• **Given exercise**
The answer should be a single number: how many lines of the entries below hold the word "empty".

• **Dataset records**

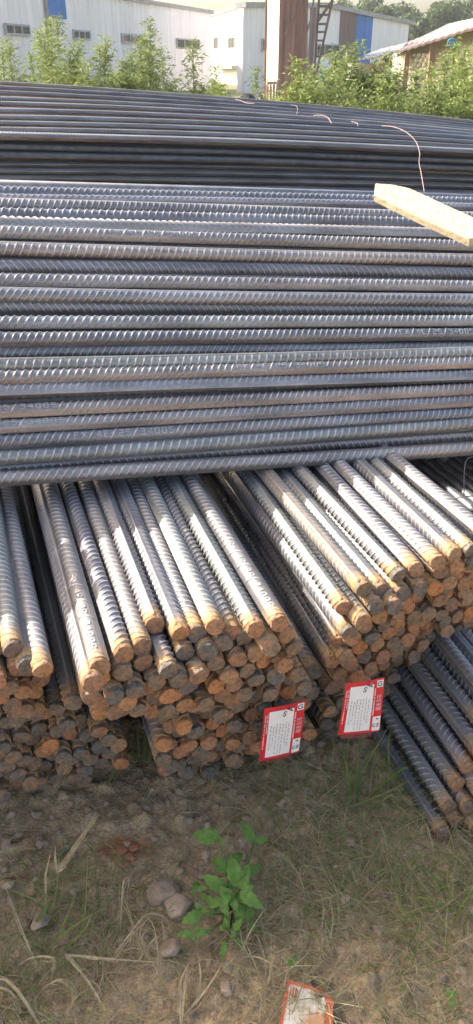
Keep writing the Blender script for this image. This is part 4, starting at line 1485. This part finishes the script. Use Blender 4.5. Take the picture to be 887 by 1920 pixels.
# white sunlit link building
w2a = at_y(386, 125, 70)
pc = at_y(458, 125, 56.6)
w2 = Wall(456, 41, 0)
w2.o = Vector((w2a.x, w2a.y, 0)); dd = Vector((pc.x, pc.y, 0)) - w2.o
len2 = dd.length
w2.d = dd.normalized(); w2.n = Vector((w2.d.y, -w2.d.x, 0))
if w2.n.dot(C0 - w2.o) < 0: w2.n = -w2.n
b2 = empty("white_building", w2.P(len2 * 0.5, 0), "dazzling white wall with two small windows between the warehouses", "building")
za, zb = w2.hit(399, 24)[1], w2.hit(455, 13)[1]
mb = MB(); w2.slab(mb, 0.05, len2, -0.05, min(za, zb), -4, 0.0); mb.build("wall", M_SIDE2, b2)
mb = MB(); w2.slab(mb, 0.05, len2, min(za, zb), min(za, zb) + 0.15, -4.1, 0.1); mb.build("roof_edge", M_TRIM, b2)
w2.window(401, 70, 410, 92, b2, 1, 0.0)
w2.window(429, 70, 441, 91, b2, 2, 0.0)
mb = MB()
ta, zc = w2.hit(416, 126); tb, zc2 = w2.hit(454, 126)
w2.slab(mb, ta, tb, zc - 0.08, zc + 0.12, 0.0, 0.7); mb.build("canopy", M_TRIM, b2)
mb = MB()
w2.slab(mb, ta + 0.4, tb - 0.3, 0, zc - 0.2, 0.0, 0.05); mb.build("door", M_SIDE2, b2)

# right warehouse
w3 = Wall(456, 41, 42)
t_end = w3.hit(766, 60)[0]
z3a, z3b = w3.hit(456, 14)[1], w3.hit(764, 46)[1]
z3m = w3.hit(610, 14)[1]
tm = w3.hit(610, 14)[0]
def z3(t): return z3a + (z3m - z3a) * t / tm if t < tm else z3m + (z3b - z3m) * (t - tm) / (t_end - tm)
b3 = empty("warehouse", w3.P(0, 0), "pale gabled warehouse with brown and blue sheets behind the column", "warehouse")
xs3 = [456, 476, 498, 520, 542, 560, 580, 592, 614, 636, 652, 668, 683, 698, 720, 743, 766]
for i in range(len(xs3) - 1):
    a, c = w3.hit(xs3[i], 60)[0], w3.hit(xs3[i + 1], 60)[0]
    xm = (xs3[i] + xs3[i + 1]) / 2
    m = M_BROWN if (636 < xm < 668 or 580 < xm < 592) else M_BLUE if 668 < xm < 698 else M_SIDE
    o = w3.panel(a, c, -0.05, z3(a), 0.0, b3, m, waves=2, z1b=z3(c))
    if m is M_BROWN: o['label'] = "brown sheet"
    if m is M_BLUE: o['label'] = "blue sheet"
mb = MB()
for (a, c) in ((0, tm), (tm, t_end + 0.3)):
    for k in range(6):
        s, e = a + (c - a) * k / 6, a + (c - a) * (k + 1) / 6
        P = w3.P
        mb.hexa([P(s, z3(s), 0.15), P(e, z3(min(e, t_end)), 0.15), P(e, z3(min(e, t_end)), -0.5), P(s, z3(s), -0.5),
                 P(s, z3(s) + 0.2, 0.15), P(e, z3(min(e, t_end)) + 0.2, 0.15), P(e, z3(min(e, t_end)) + 0.2, -0.5), P(s, z3(s) + 0.2, -0.5)])
mb.build("roof", M_TRIM, b3)
mb = MB(); w3.slab(mb, 0.02, t_end - 0.05, -0.05, min(z3a, z3b) - 0.1, -0.4, -0.06); mb.build("wall", M_SIDE, b3)
w3.window(489, 72, 506, 97, b3, 1)
w3.window(592, 82, 634, 106, b3, 3)

# crane column
M_CREAM = simple("cream_steel", (0.78, 0.72, 0.52), 0.6, var=0.08)  # left plate of the column, paler than its brown front
M_RUST = simple("rusty_column_steel", (0.20, 0.115, 0.10), 0.8, var=0.35, scale=2.0, aniso=(6, 6, 0.3))
cy_ = 17.0
pA, pB, pC_ = at_y(500, 130, cy_ + 0.45), at_y(521, 130, cy_), at_y(571, 130, cy_ + 0.12)
col_root = empty("steel_column", Vector((pB.x, pB.y, 0)), "tall rusty brown steel column with a cream left flange", "column")
def prism(mb, pts, z0, z1, mi=0):
    n = len(pts)
    mb.add([(p[0], p[1], z0) for p in pts] + [(p[0], p[1], z1) for p in pts], [tuple(reversed(range(n))), tuple(range(n, 2 * n))] + [(i, (i + 1) % n, n + (i + 1) % n, n + i) for i in range(n)])
mb = MB(); prism(mb, [(pA.x, pA.y), (pB.x, pB.y), (pB.x + 0.02, pB.y + 0.02), (pA.x + 0.03, pA.y + 0.03)], -0.05, 5.5); mb.build("cream_plate", M_CREAM, col_root)
mb = MB()
n = 10
fr_ = []
for i in range(n * 2 + 1):
    k = i / (n * 2)
    x, y = pB.x + 0.021 + (pC_.x - pB.x) * k, pB.y + 0.003 + (pC_.y - pB.y) * k
    fr_.append((x, y - (0.014 if i % 4 in (1, 2) else 0)))
prism(mb, fr_ + [(pC_.x - 0.02, pC_.y + 0.5), (pA.x + 0.06, pA.y + 0.12)], -0.05, 5.5)
mb.build("brown_plate", M_RUST, col_root)
mb = MB()
a = at_y(497.5, 130, cy_ + 0.5); prism(mb, [(a.x - 0.02, a.y), (a.x + 0.022, a.y), (a.x + 0.022, a.y + 0.06), (a.x - 0.02, a.y + 0.06)], -0.05, 5.5); mb.build("edge_angle", M_RUST, col_root)
mb = MB(); mb.bar(at_y(570, 0, cy_ - 0.02), at_y(534, 66, cy_ - 0.06), 0.03, 0.03); mb.build("brace", M_RUST, col_root)
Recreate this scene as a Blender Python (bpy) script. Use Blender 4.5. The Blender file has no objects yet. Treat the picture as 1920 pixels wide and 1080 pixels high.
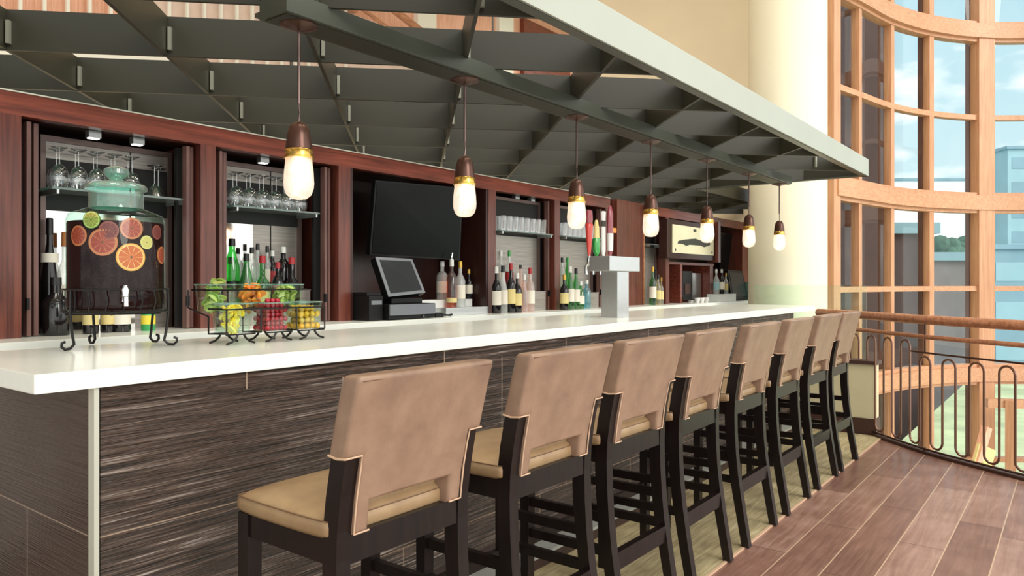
import bpy, bmesh, math, random
from math import sin, cos, pi, atan, sqrt, radians
from mathutils import Vector, Matrix
random.seed(7)
SC = bpy.context.scene
COL = SC.collection

# ------------------------------------------------------------ camera data
F = 1385.0; HZ = 529.0; A = atan((2020-960)/F); CH = 1.3
FX, FY = cos(A), sin(A); RX, RY = sin(A), -cos(A)

def un(x, y, X=None, Y=None, Z=None):
    """photo pixel -> point on the given real plane"""
    a = (x-960)/F; b = (HZ-y)/F
    d = (FX+a*RX, FY+a*RY, b)
    if Z is not None: t = (Z-CH)/d[2]
    elif Y is not None: t = Y/d[1]
    else: t = X/d[0]
    return Vector((t*d[0], t*d[1], CH+t*d[2]))

def fr(px, fwd, z=0.0):
    r = (px-960)/F*fwd
    return Vector((fwd*FX+r*RX, fwd*FY+r*RY, z))

# ------------------------------------------------------------ materials
def srgb(r, g, b):
    def c(v):
        v /= 255.0
        return v/12.92 if v <= .04045 else ((v+.055)/1.055)**2.4
    return (c(r), c(g), c(b), 1.0)

class NT:
    def __init__(s, name):
        s.m = bpy.data.materials.new(name); s.m.use_nodes = True
        s.t = s.m.node_tree; s.t.nodes.clear()
        s.out = s.t.nodes.new('ShaderNodeOutputMaterial')
    def n(s, typ, **kw):
        nd = s.t.nodes.new(typ)
        for k, v in kw.items():
            if k.startswith('_'): setattr(nd, k[1:], v)
            else:
                key = int(k[1:]) if (k[0] == 'i' and k[1:].isdigit()) else k.replace('__', ' ')
                s.set(nd.inputs[key], v)
        return nd
    def set(s, inp, v):
        if isinstance(v, bpy.types.NodeSocket): s.t.links.new(v, inp)
        elif isinstance(v, bpy.types.Node): s.t.links.new(v.outputs[0], inp)
        else: inp.default_value = v
    def math(s, op, a, b=0.0, c=0.0):
        return s.n('ShaderNodeMath', _operation=op, i0=a, i1=b, i2=c).outputs[0]
    def coord(s, which='Object'):
        return s.n('ShaderNodeTexCoord').outputs[which]
    def pos(s):
        return s.n('ShaderNodeNewGeometry').outputs['Position']
    def mapping(s, vec, scale=(1, 1, 1), rot=(0, 0, 0), loc=(0, 0, 0)):
        return s.n('ShaderNodeMapping', Vector=vec, Scale=scale, Rotation=rot, Location=loc).outputs[0]
    def noise(s, vec, scale=5, detail=3, rough=.5, dist=0.0):
        return s.n('ShaderNodeTexNoise', Vector=vec, Scale=scale, Detail=detail, Roughness=rough, Distortion=dist).outputs[0]
    def ramp(s, fac, stops):
        r = s.n('ShaderNodeValToRGB', Fac=fac)
        el = r.color_ramp.elements
        while len(el) < len(stops): el.new(.5)
        for e, (p, c) in zip(el, stops): e.position = p; e.color = c
        return r.outputs[0]
    def mix(s, fac, a, b):
        m = s.n('ShaderNodeMix', _data_type='RGBA')
        s.set(m.inputs[0], fac); s.set(m.inputs[6], a); s.set(m.inputs[7], b)
        return m.outputs[2]
    def bsdf(s, **kw):
        b = s.n('ShaderNodeBsdfPrincipled', **kw)
        s.t.links.new(b.outputs[0], s.out.inputs[0]); return b
    def bump(s, h, strength=.3, dist=.01):
        return s.n('ShaderNodeBump', Height=h, Strength=strength, Distance=dist).outputs[0]

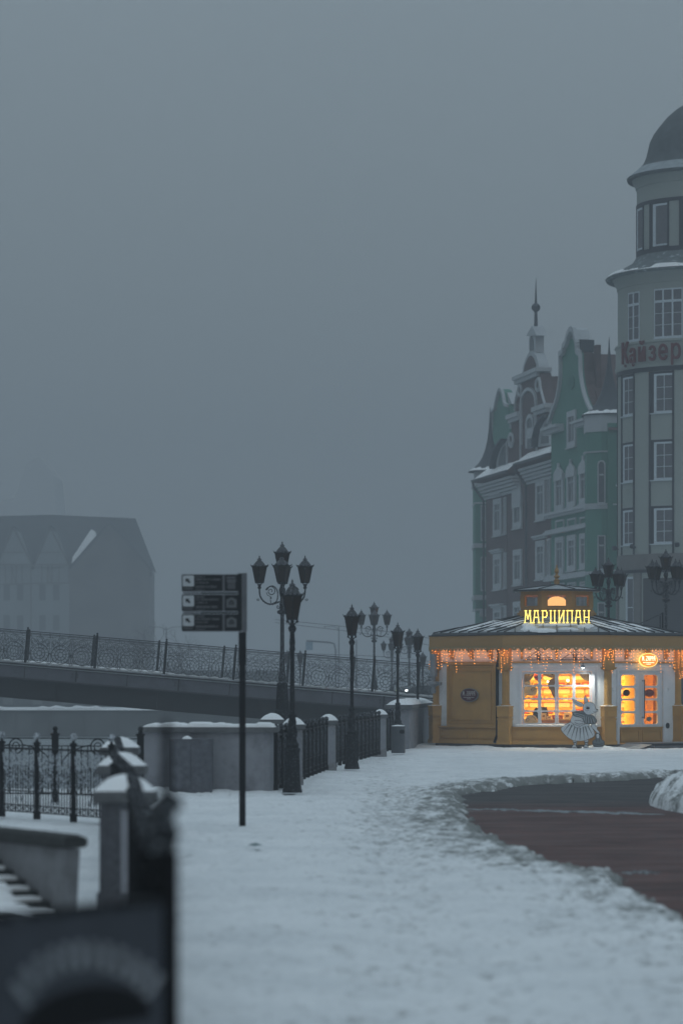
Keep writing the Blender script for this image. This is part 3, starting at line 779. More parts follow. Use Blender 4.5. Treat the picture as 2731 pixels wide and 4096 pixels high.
# litter bin
b0 = G(1592, 3012); t = thing('litter_bin', 'round grey metal litter bin in front of the third single-lantern lamp', 'bin', b0)
rb = .0038 * 0 + 28 * b0.y / F
hb = (3012 - 2905) * b0.y / F
MB().lathe([(rb, 0), (rb, hb * .97), (rb * 1.03, hb * .975), (rb * 1.03, hb), (rb * .8, hb)], b0, 20).build('body', mat('binmetal', (0.075, 0.082, 0.092), 0.5, 0.15, 5), t, smooth=True)
mb = MB(frame((b0.x + rb * .55, b0.y - rb * .86, hb * .80), (.85, .52, 0), (-.52, .85, 0)))
mb.plate(rrect(-.07, .06, -.05, .05, .03), [], -.012, .01); mb.build('opening', 'black', t)
MB().lathe([(rb * .98, hb + .003), (rb * .9, hb + .02), (rb * .4, hb + .035), (.001, hb + .04)], b0, 16).build('snow_cap', 'snow', t, smooth=True)

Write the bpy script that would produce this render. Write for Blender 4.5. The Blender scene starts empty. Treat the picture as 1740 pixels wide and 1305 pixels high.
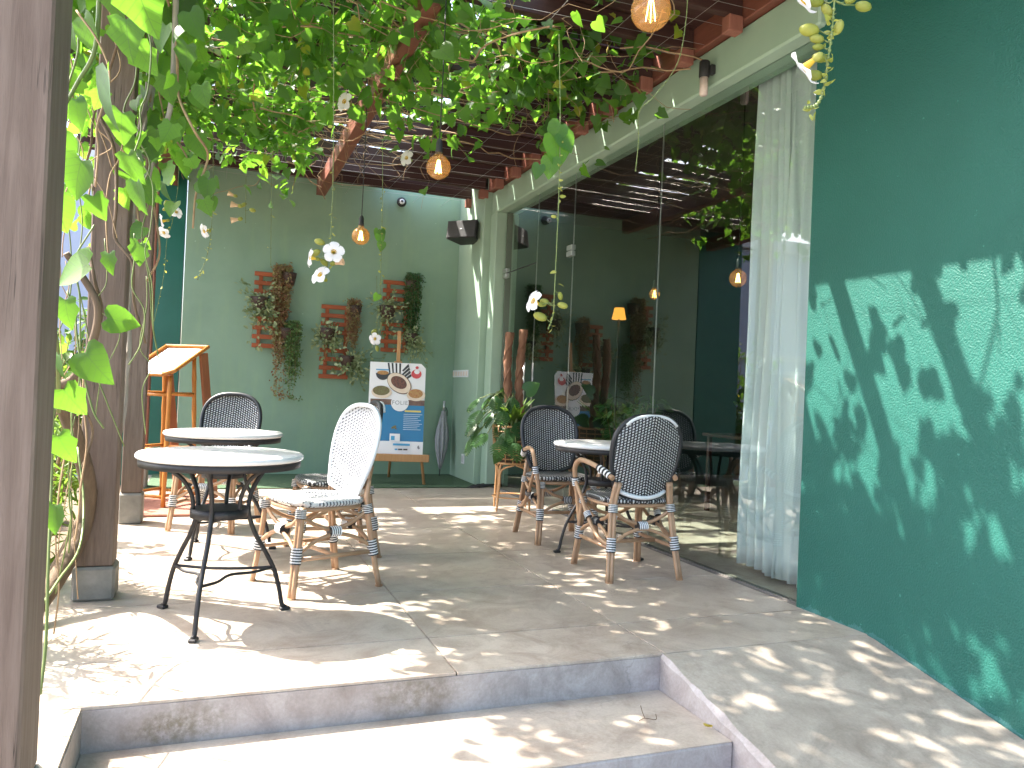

• **Response**
4